At the same conference, Minister of Mines and Minerals Development, Kalombo Mwansa said that the negotiations would start in October last year.

“Mining companies were, therefore, surprised when Minister of Finance and National Planning, Ng’andu Magande, during his Budget address in Parliament announced new tax measures for the mining companies as they were still waiting for the committee to invite them to the negotiating table,” he said.

He said following the Budget address, the tax consultants worked through an example and found out that the effective tax rate came up to 79 per cent.

Chibuluma Mines general manager, Ed Mounsey said the taxation rate would increase from 22 per cent to 50 per cent over the life of the mine.

Mr Mounsey said the investment made by the key shareholders, Metorex, would not be recouped and that there would be no dividends to Metorex and ZCCM-IH.

He said the Chibuluma DA was a legally binding document both in Zambia and internationally.

He said there was need for an independent review of the proposed tax changes on the viability of mines.

First Quantum Minerals (owners of Kansanshi Mine) country manager, Chisanga Puta-Chekwe said if the Government proceeded with the new tax regime the company would have problems with the shareholders.

Mr Puta-Chekwe said the Government in that case would be liable for the costs to be incurred.

He said his company was not against the idea of introducing the new taxation but rather the manner in which the process was conducted.

In the presentation to the committee, Lumwana Mines stated that the DAs were signed at the end of 2005 at a time when copper prices were high and when the Government was not under duress.

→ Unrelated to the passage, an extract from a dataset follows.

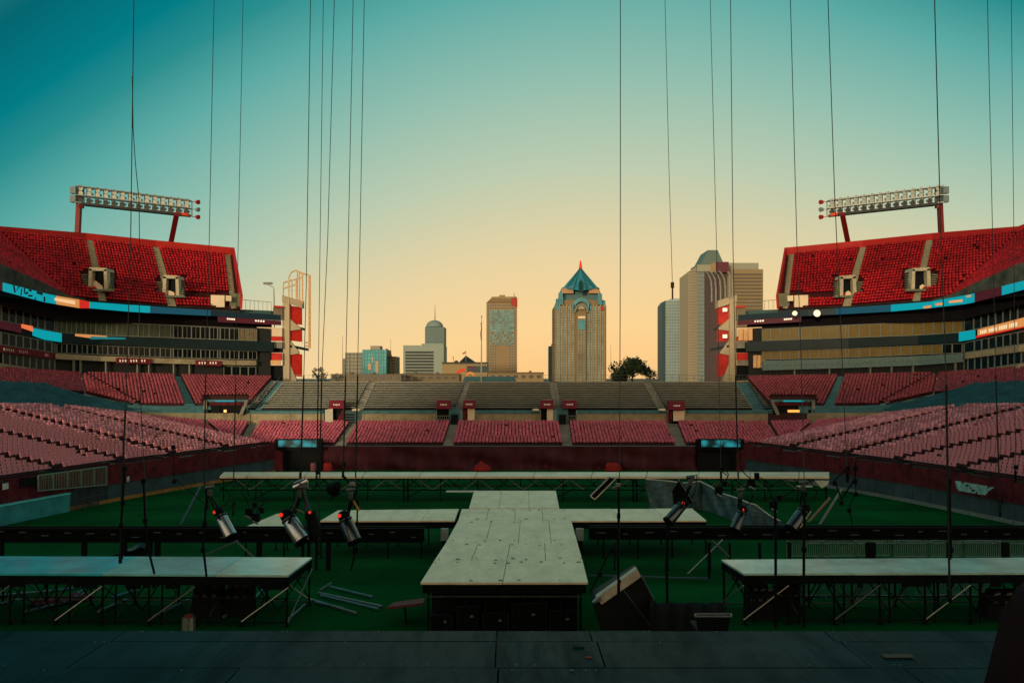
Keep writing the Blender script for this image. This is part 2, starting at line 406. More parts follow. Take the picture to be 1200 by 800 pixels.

The report states that economics of developing Lumwana were never robust and it took the mine two years to negotiate and close the financing for the project with 12 international banks.

The report states that the Lumwana DA formed a key project document, the fiscal and other obligations formed the basis of the financial model.

“Lumwana is now at an advanced stage at a rate of $1.5 million per day. This debt financing is the largest in the history of the African continent and will take nine years from the start of production to pay back under the agreement with the banks,” the report stated.

The report said Lumwana had never enjoyed any windfall profits and would likely be some years before it did, depending on whether copper prices ruse or fell.

Mopani Copper Mines (MCM) submitted that the new tax regime had the potential to destablise long-term plans of expansion and recapitalisation at MCM.

KCM director of operations, CP Baid said the new tax regime was detrimental and jeopardised the ability to generate surpluses and raise funds for infusion towards growth and extension of the mine’s life.

Mr Baid said the tax regime was contrary to the Fifth National Development Plan (FNDP)’s spirit and fundamental requirement for sustainable development and growth of the copper mining industry which had passed through a decline phase and was now in the phase of recovery.